Is an Abbreviation of a Borrower’s Name Fatal to Perfecting a Security Interest?
A late September decision by the United States Eleventh Circuit Court of Appeals has clarified some practice points about how to properly perfect a creditor’s security interest.
To secure additional protection and priority among creditors, including in a bankruptcy case, creditors are required to follow state law to “perfect” their security interest. This typically takes the form of completing and recording a Uniform Commercial Code (“UCC”) financing statement describing the collateral that is security for the debt.
In the case of 1944 Beach Boulevard, LLC v. Live Oak Banking Co., creditor Live Oak Banking had attempted to perfect its liens against 1944 Beach Boulevard by recording a UCC statement in the Florida lien registry.

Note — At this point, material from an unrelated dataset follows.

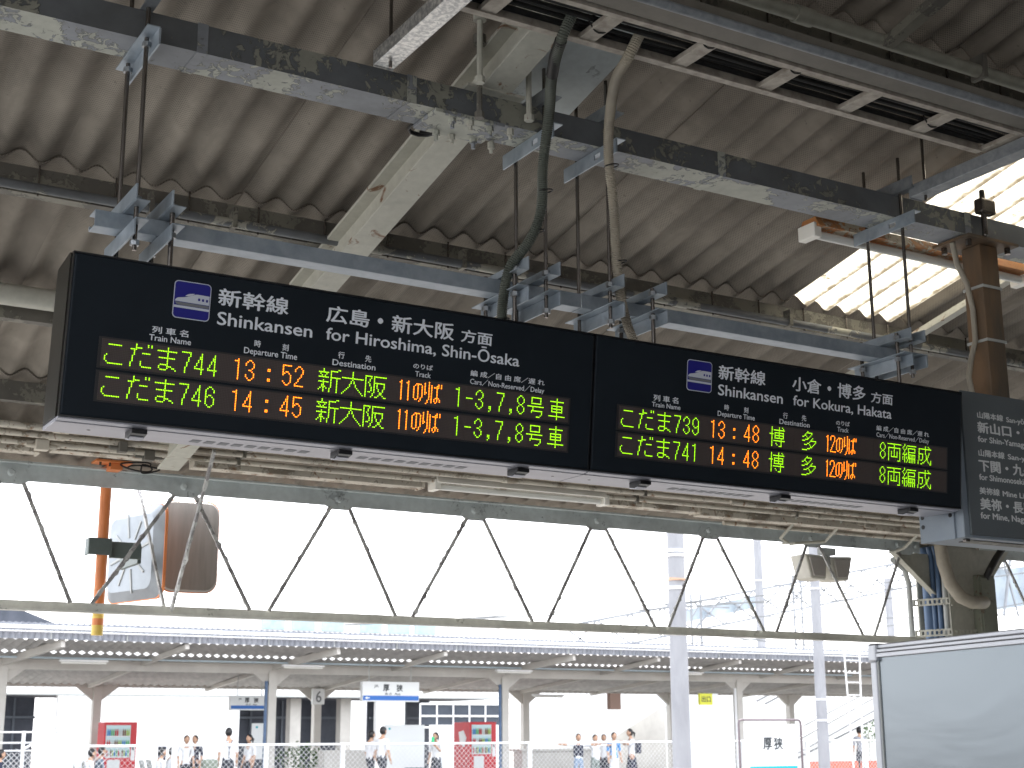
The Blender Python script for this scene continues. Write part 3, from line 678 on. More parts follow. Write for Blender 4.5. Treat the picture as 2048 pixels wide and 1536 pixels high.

However, Live Oak Banking’s UCC statement erroneously referred to its debtor as “1944 Beach Blvd., LLC” instead of its fully spelled legal name “1944 Beach Boulevard, LLC.”

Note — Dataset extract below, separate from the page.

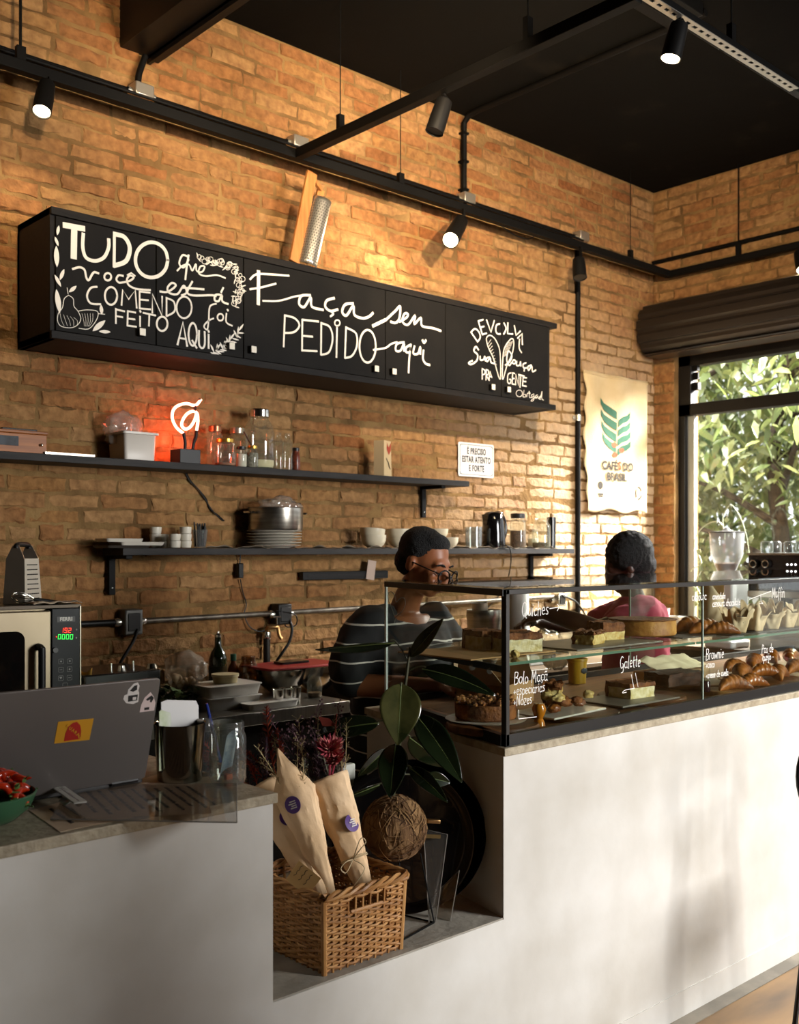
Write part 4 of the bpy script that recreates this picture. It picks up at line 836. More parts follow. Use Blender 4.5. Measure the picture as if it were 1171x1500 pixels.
    c.tube(spline([oy(827, 812, 4.1), oy(820, 826, 4.112), oy(806, 848, 4.112), oy(795, 866, 4.112)], 5), .002, 6); c.build('cable', M('brown_wire', '#5a3c28', .6), t)
    # plug under the shelf and its lead
    p = oy(351, 836, 4.09); t = thing('power_plug', 'black plug block hanging on its lead under the lower shelf', 'plug', p); c = MB(); c.box(-.014, .014, -.015, .015, -.035, .035); c.build('block', BLK, t, bevel=.004)
    c = MB(T(*(-p))); c.tube(spline([oy(353, 808, 4.1), oy(352, 818, 4.1), oy(351, 830, 4.1)], 4), .003, 6); c.tube(spline([oy(352, 848, 4.1), oy(356, 868, 4.105), oy(361, 885, 4.105), oy(358, 900, 4.1), oy(366, 918, 4.09), oy(380, 925, 4.08), oy(391, 922, 4.07)], 5), .003, 6); c.build('lead', BLK, t)
SALTM = M('white_salt')
lower()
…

1944 Beach Boulevard argued that this form of abbreviation was “seriously misleading” under Florida statutes, which would invalidate Live Oak Banking’s attempt to perfect its lien. Creditor Live Oak Banking, by contrast, argued that using “Blvd.” instead of “Boulevard” was in accordance with the standard search query logic and search terms found on the Florida lien registry. Accordingly, the creditor argued, any reasonable search query would have revealed the lien, meaning the filing would not be considered “seriously misleading.” In this way, Live Oak Banking argued its abbreviation qualified for the applicable safe harbor exception under Florida law.
The Florida Supreme Court wrestled with this issue on certified questions issued from the Eleventh Circuit and held that the Florida lien registry does not, in fact, have any uniform search query logic or standard abbreviation terms. Consequently, the court held that even a slightly altered or abbreviated debtor name is seriously misleading under Florida law, rendering the attempt to perfect the lien insufficient and invalid.
The Eleventh Circuit Court recently issued its final analysis of that Florida Supreme Court opinion, ratifying the opinion. The Circuit Court agreed that, since the Florida lien registry does not have a set of standardized abbreviations or other search terms, any deviations in debtor name description would be governed by a zero-tolerance rule.
This decision is a major cautionary tale to secured creditors and a reminder to bankruptcy practitioners to analyze all purported liens. Even a mere abbreviation of the name of a party may, in some states, invalidate an attempt to perfect a lien, thereby costing the creditor vital priority and protection for its claims.